A new turning point came, when members of the music group Plastic People of the Universe were arrested for ‘organized disturbance’. The group belonged to the music underground – members were a kind of Czech hippies, which altogether was too much for the totalitarian government. Havel later expressed the attack on Czech underground was an attack on the most elementary thing that bound together everybody who lived within the truth.
A year later became a co-founder and spokesman of Charter 77, a human rights movement launched as a response to the arresting of the Plastic People. Charter 77 is translated and reprinted around the world.
A year later, Havel doesn’t stop in his activities against the regime. He publishes the essay ‘The Power of the Powerless’ where he depicts the methods and oppressions of the totality.

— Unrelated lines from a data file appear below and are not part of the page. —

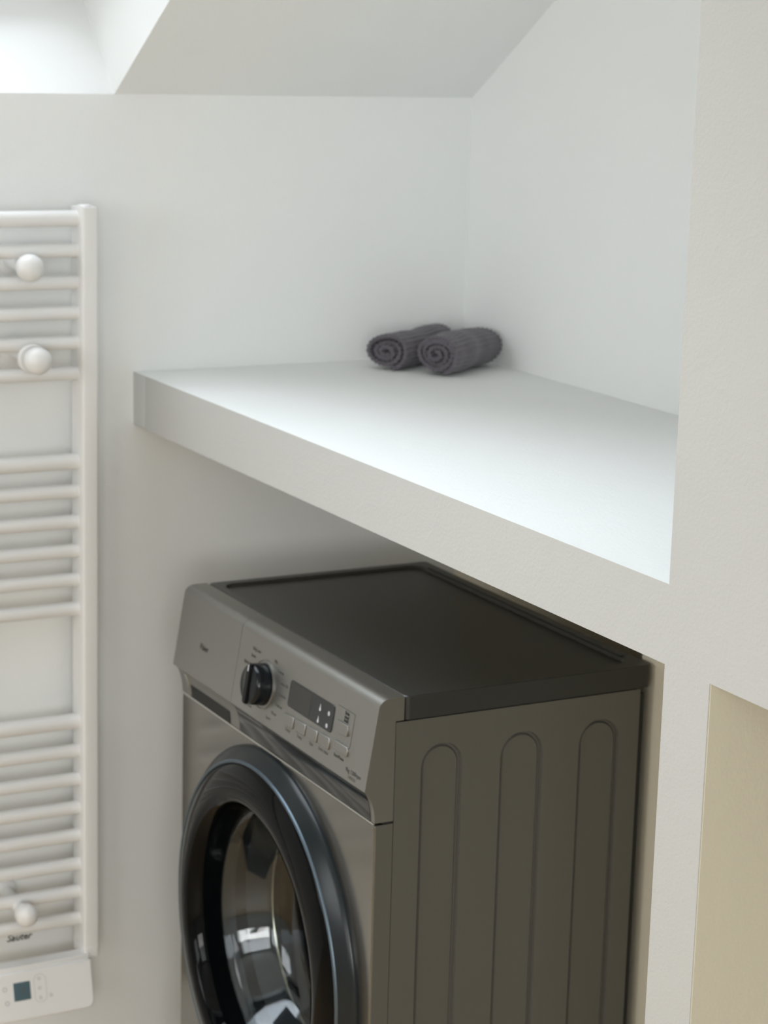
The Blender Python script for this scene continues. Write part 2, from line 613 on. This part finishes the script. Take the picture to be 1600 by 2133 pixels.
def scoop_strip(name, x0, x1, m, parent, off=0.0006, lo=0, hi=None):
    bm = bmesh.new()
    pts = sc[lo:hi]
    fr, bk = [], []
    for i, (y, z) in enumerate(pts):
        a = Vector(pts[max(i - 1, 0)])
        b = Vector(pts[min(i + 1, len(pts) - 1)])
        d = (b - a).normalized()
        nrm = Vector((d.y, -d.x))
        if nrm.x > 0:
            nrm = -nrm
        fr.append((y + nrm.x * off, z + nrm.y * off))
        bk.append((y - nrm.x * 0.0005, z - nrm.y * 0.0005))
    prism(bm, fr + bk[::-1], x0, x1, 'x')
    return obj(name, bm, m, parent, smooth=True, angle=50)


scoop_strip('scoop_inlay', XS + 0.002, XW - 0.010, M_SCOOP, fascia)
scoop_strip('grip_slot', 0.268, 0.404, M_SEAM, drawer, off=0.0008, lo=4, hi=7)
scoop_strip('grip_lip', 0.2560, 0.2640, M_CHROME, drawer, off=0.0015, lo=2, hi=7)
# bright edge strip under the fascia
bm = bmesh.new()
cyl(bm, (XL + 0.002, -0.0162, 0.6921), (XW - 0.001, -0.0162, 0.6921), 0.0013, n=12)
obj('edge_strip', bm, M_CHROME, wm, smooth=True)

# ---- things printed on and set into the fascia: local frame u = x, v = up the slope
vdir = Vector((0, P1[0] - P0[0], P1[1] - P0[1])).normalized()


def FT(x, z, tilt=None):
    f = (z - P0[1]) / (P1[1] - P0[1])
    return frame((x, P0[0] + (P1[0] - P0[0]) * f - 0.00015, z), (1, 0, 0), vdir)


FN = Vector((1, 0, 0)).cross(vdir)
# programme dial
DT = FT(0.5230, 0.7840)
dial_o = DT.to_translation()
bm = bmesh.new()
lathe(bm, [(0.0335, 0.0), (0.0335, 0.0014), (0.0320, 0.0018), (0.0310, 0.0006), (0.0, 0.0006)], dial_o, FN, 48)
obj('dial_ring', bm, M_FASCIA, fascia, smooth=True, angle=35)
bm = bmesh.new()
lathe(bm, [(0.0, 0.0004), (0.0285, 0.0004), (0.0275, 0.0160), (0.0262, 0.0205), (0.0240, 0.0222), (0.0, 0.0228)], dial_o, FN, 48)
dial = obj('program_dial', bm, M_DIAL, fascia, smooth=True, angle=50)
bm = bmesh.new()                                   # the grip bar across the dial
plate(bm, rrect(-0.0062, 0.0062, -0.0272, 0.0272, 0.0055, 5), DT, 0.017, 0.0255)
obj('dial_grip', bm, M_BLACK, dial, bevel=0.0022, seg=3)
bm = bmesh.new()
plate(bm, rrect(-0.0012, 0.0012, 0.017, 0.026, 0.0010, 3), DT, 0.0250, 0.0258)
obj('dial_mark', bm, M_ICON, dial)
# programme names round the dial
rnd = random.Random(4)
names_r = ['Mix', 'Cotton', 'Cotton 20', 'Synthetic', 'Delicate', 'Wool', 'Sport']
names_l = ['Baby care', 'Jeans', 'Quick 15', 'Rinse', 'Spin', 'Eco', 'Drum clean']
for k in range(7):
    a = math.radians(62 - k * 20.5)
    r = 0.043
    T = DT @ Matrix.Translation((r * math.cos(a) * 1.08, r * math.sin(a), 0))
    text('program_name', names_r[k], T, 0.0062, M_INKSOFT, fascia, align='LEFT')
    a = math.radians(118 + k * 20.5)
    T = DT @ Matrix.Translation((r * math.cos(a) * 1.08, r * math.sin(a), 0))
    text('program_name', names_l[k], T, 0.0062, M_INKSOFT, fascia, align='RIGHT')
# display
bm = bmesh.new()
LT = FT(0.6633, 0.7947)
plate(bm, rrect(-0.0635, 0.0635, -0.0177, 0.0177, 0.005), LT, -0.0005, 0.0007)
disp = obj('display', bm, M_DISPLAY, fascia, bevel=0.0003, seg=1)
bm = bmesh.new()
plate(bm, rrect(-0.056, 0.000, -0.0145, 0.0145, 0.001), LT, 0.0005, 0.0009)
obj('display_window', bm, M_DISPLAYWIN, disp)


def drop(bm, T, s):
    pts = []
    for i in range(17):
        t = math.radians(-235 + 290 * i / 16)
        pts.append((0.5 * s * math.cos(t), 0.5 * s * math.sin(t)))
    pts.append((0.0, 1.7 * s))
    plate(bm, pts, T, 0.0004, 0.0010)


for u, v, s in ((0.0265, 0.0030, 0.0044), (0.0255, -0.0165 + 0.004, 0.0044)):
    bm = bmesh.new()
    drop(bm, LT @ Matrix.Translation((u, v, 0)), s)
    obj('display_icon', bm, M_ICON, disp)
for u, v in ((0.0510, 0.0045), (0.0500, -0.0115)):
    bm = bmesh.new()
    for k in range(8):                              # little flower / sun sign
        t = math.radians(45 * k)
        plate(bm, rrect(-0.0006, 0.0006, 0.0012, 0.0030, 0.0004, 2), LT @ Matrix.Translation((u, v, 0)) @ Matrix.Rotation(t, 4, 'Z'), 0.0004, 0.0010)
    plate(bm, [(0.0017 * math.cos(t), 0.0017 * math.sin(t)) for t in (math.radians(30 * i) for i in range(12))],
          LT @ Matrix.Translation((u, v, 0)), 0.0004, 0.0010)
    obj('display_icon', bm, M_ICON, disp)
# four option buttons, start button and time button with its framed caption
for k, (x, lab) in enumerate(((0.6120, 'Delay'), (0.6465, 'Temp.'), (0.6800, 'Spin'), (0.7140, 'Extra rinse'))):
    bm = bmesh.new()
    plate(bm, rrect(-0.0146, 0.0146, -0.0075, 0.0075, 0.002, 3), FT(x, 0.7605 + 0.0012 * k), -0.001, 0.0026)
    obj('option_button', bm, M_FASCIA, fascia, bevel=0.0009)
    text('button_caption', lab, FT(x, 0.7478 + 0.0012 * k), 0.0062, M_INKSOFT, fascia)
bm = bmesh.new()
plate(bm, rrect(-0.0195, 0.0195, -0.0058, 0.0058, 0.0018, 3), FT(0.7580, 0.7683), -0.001, 0.0028)
obj('start_button', bm, M_FASCIA, fascia, bevel=0.0009)
text('button_caption', 'Start/Pause', FT(0.7555, 0.7560), 0.0060, M_INK, fascia)
bm = bmesh.new()
plate(bm, rrect(-0.0160, 0.0160, -0.0068, 0.0068, 0.0018, 3), FT(0.7540, 0.7925), -0.001, 0.0028)
obj('time_button', bm, M_FASCIA, fascia, bevel=0.0009)
for s_, z_ in (('Stain', 0.8120), ('level', 0.8070), ('hold', 0.8025)):
    text('button_caption', s_, FT(0.7590, z_), 0.0060, M_INK, fascia)
bm = bmesh.new()
for a in (((0.7345, 0.7790), 0.8160, 0.8164), ((0.7787, 0.7790), 0.7740, 0.8162)):
    x0, x1 = a[0]
    plate(bm, [(x0 - 0.75, 0), (x1 - 0.75, 0), (x1 - 0.75, a[2] - a[1]), (x0 - 0.75, a[2] - a[1])], FT(0.75, a[1]), 0, 0.0003)
obj('caption_frame_line', bm, M_INKSOFT, fascia)
text('capacity_print', '9kg 1200rpm', FT(0.7975, 0.7480), 0.0075, M_INK, fascia)
text('capacity_print', '1400/50', FT(0.7955, 0.7408), 0.0062, M_INKSOFT, fascia)
text('maker_print', 'Haier', FT(0.3270, 0.7820), 0.0125, M_INK, drawer)

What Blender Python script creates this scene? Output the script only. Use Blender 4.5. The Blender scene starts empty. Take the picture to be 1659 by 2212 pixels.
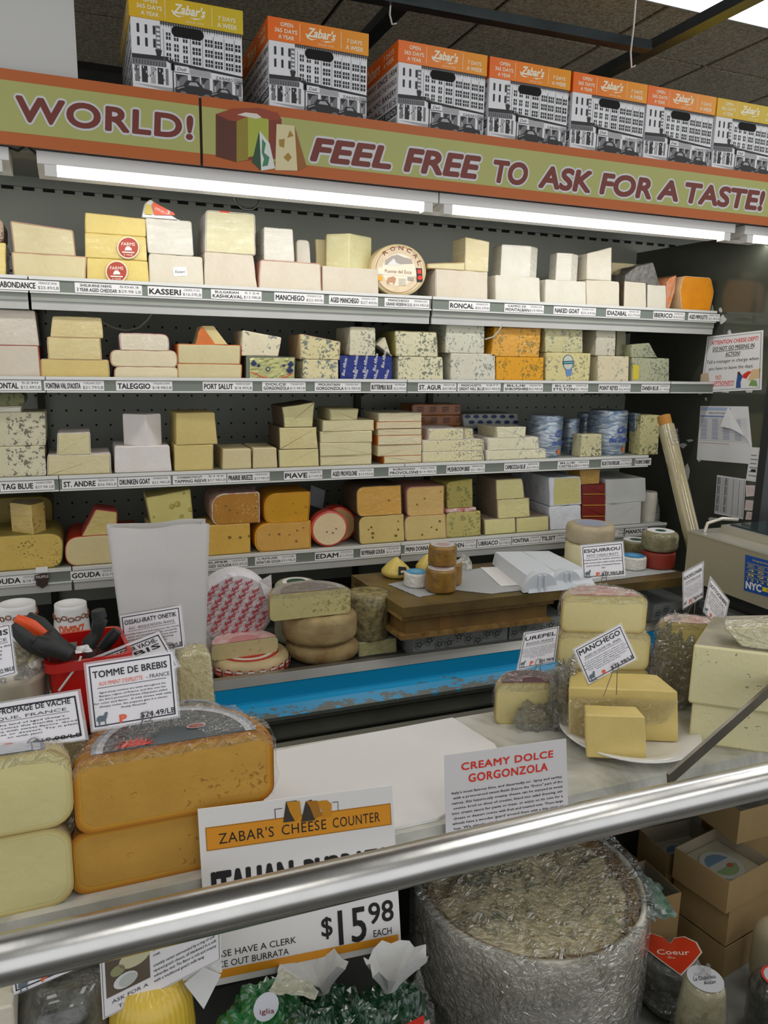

The communist government becomes intolerant towards him and he is repeatedly arrested (1977-1989) and he spends almost five years in prison. Havel doesn’t give up.
The movement for freedom and social change begins as an avalanche in 1989, when a peaceful students demonstration for human rights on 17th November is violently attacked by the police. The act stands as a cornerstone of massive anti-government demonstrations, growing in numbers. Vaclav Havel becomes the leading figure of the OF Obcanske Forum – Civic’ forum.
1989, 20th November – Havel speaks to crowd of half a million people gathered in Vaclavske Square. He encourages the crowd to keep demonstrating, that ‘The truth and love will always beat the lie and hatred’
Vaclav Havel was the ninth and last President of Czechoslovakia (1989-1992) and the first President of the Czech Republic (1993-2003)
Havel enjoys public support. He helps social reforms and reconciliation, abolishing the death penalty, and helps political prisoners. He invites Dali Lama to Czechoslovakia for an official state visit. He was the first head of a state to openly support him like this. He was awarded the Olof Palme Prize for his “consistent and courageous contribution to truth and democracy.
In 2002, just months before Havel was going to end his presidency, there was a NATO summit in Prague. Attended by almost all Europe leaders, the summit also worked as an international farewell for Havel. Chirak said at that occasion history will remember the Czech President for the light he kept during the darkest hours experienced by Czechoslovakia;
“The light of the writer and the dramatist who, by the power of the pen, armed solely with courage and his faith in mankind and truth, has nurtured the hopes of the oppressed who were denied democracy.”